今日のメディテーションの目的は何ですか?
・バランスの取れた感情を持ち、今を生きることに集中する
・リラクゼーション、創造性のより高い感覚に到達する
・深いヒーリング・眠りを体験する
この中から自分に適した項目をクリックすると、次にこのような質問が出て来ます。
目を閉じて、色を考えて下さい。あなたを示す色は何ですか?
・ピンク/紫
・青/緑
・オレンジ/赤
適した項目をクリックして色を選ぶと、次の質問が出て来ます。
あなたの心を落ち着かせるビジュアルは何ですか?
・水の流れ
・山、川、谷
・昇る太陽、日没
さらに適した項目をクリックすると、自分の脳の波長に合ったRosey Chanのアルバムが出て来ます。私は「深いヒーリング・眠りを体験する」「緑」「水の流れ」を選択し、「DELTA + THE AIR WE BREATHE」という作品に辿り着きました。下記にURLを置いておきますので、興味のある方は一度試してみると良いでしょう。こういった人間の身体や精神と結び付けて音楽を提示する手法は、表現の楽しみ方として面白い試みであると感じます。
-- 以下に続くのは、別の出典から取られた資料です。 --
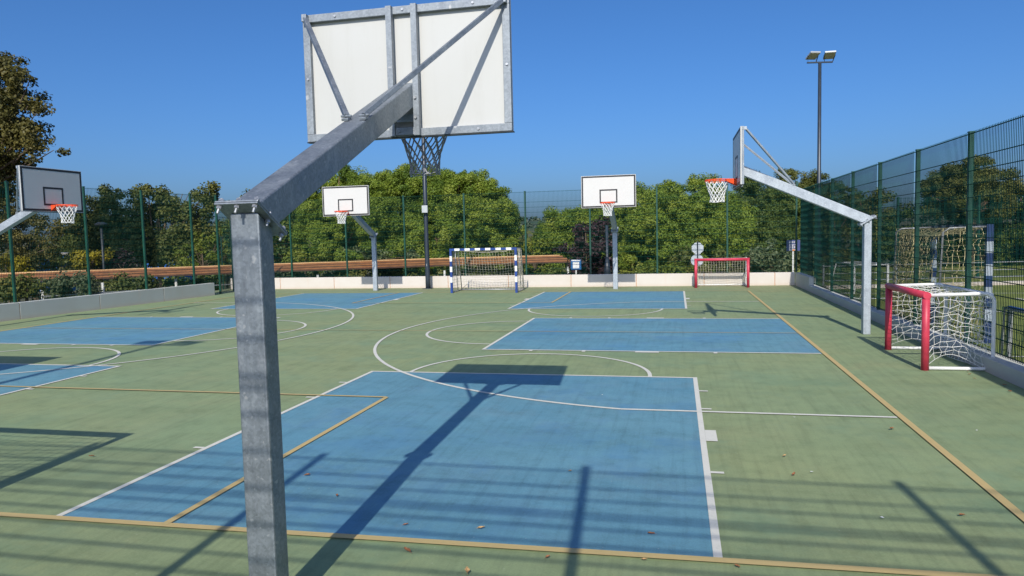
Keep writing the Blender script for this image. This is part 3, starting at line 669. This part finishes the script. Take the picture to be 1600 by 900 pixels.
# ------------------------------------------------------------------ vegetation
def rdirs(n):
    v = rng.normal(size=(n, 3)); return v/np.linalg.norm(v, axis=1)[:, None]
def foliage(name, clumps, ll, lw, mat, parent, quad=True, up=.45, rand=.5, pw=.42, aniso=(.62, 1.45)):
    """clumps: (cx,cy,cz, r, n, tint). leaf faces scattered through each clump, turned roughly outward"""
    V = []; T = []; tot = 0
    for cx, cy, cz, r, n, tn in clumps:
        d = rdirs(n); rr = r*rng.random(n)**pw
        p = np.array([cx, cy, cz])+d*rr[:, None]*rng.uniform(*aniso, 3)*np.array([1, 1, .85])
        nrm = d*.8+rng.normal(size=(n, 3))*rand+np.array([0, 0, up]); nrm /= np.linalg.norm(nrm, axis=1)[:, None]
        a = np.cross(nrm, rdirs(n)); a /= np.linalg.norm(a, axis=1)[:, None]+1e-9; b_ = np.cross(nrm, a)
        s = rng.uniform(.65, 1.3, n)[:, None]
        a = a*ll*.5*s; b_ = b_*lw*.5*s
        if quad: q = np.stack([p-a, p+b_*1.0-a*.1, p+a, p-b_*1.0-a*.1], 1)
        else: q = np.stack([p-b_, p+b_, p+a*2], 1)
        V.append(q.reshape(-1, 3)); T.append(np.clip(tn+rng.normal(size=n)*.13, 0, 1)); tot += n
    V = np.concatenate(V); T = np.concatenate(T); k = 4 if quad else 3
    me = bpy.data.meshes.new(name); me.vertices.add(len(V)); me.vertices.foreach_set('co', V.astype(np.float32).ravel())
    me.loops.add(len(V)); me.loops.foreach_set('vertex_index', np.arange(len(V), dtype=np.int32))
    me.polygons.add(tot); me.polygons.foreach_set('loop_start', np.arange(0, len(V), k, dtype=np.int32)); me.polygons.foreach_set('loop_total', np.full(tot, k, dtype=np.int32))
    at_ = me.attributes.new('tint', 'FLOAT', 'FACE'); at_.data.foreach_set('value', T.astype(np.float32))
    me.materials.append(MATS[mat]); me.update(); me.validate()
    o = bpy.data.objects.new(name, me); COL.objects.link(o); o.parent = parent; return o
def lobe_clumps(lobes, spacing, cr, n, shell=.5):
    out = []
    for (cx, cy, cz, rx, ry, rz) in lobes:
        vol = rx*ry*rz*4.19; k = max(6, int(vol/(spacing**3)*.9))
        d = rdirs(k); rr = (shell**3+(1-shell**3)*rng.random(k))**(1/3)
        for i in range(k):
            p = d[i]*rr[i]*(1+.16*abs(rng.normal())); r = cr*rng.uniform(.45, 1.3)
            out.append((cx+p[0]*rx, cy+p[1]*ry, cz+p[2]*rz, r, int(n*(r/cr)**2), float(np.clip(.5+rng.normal()*.2, .05, .95))))
    return out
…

まずは「Sonic Apothecary」を聴いて頂きたい!
前述の通り「Sonic Apothecary」をはじめとしたRosey Chanのアルバムはサブスクリプション・サービスで配信中です。作品数も多いですが、まずは「Sonic Apothecary」を是非お聴き下さい。特に、私のように日頃ストレスを感じ、精神的に暗い心情でいらっしゃる方は、是非入眠時にこのアルバムを聴いてみて下さい。メンタリティの安定が訪れ、安心して眠りに就けることでしょう。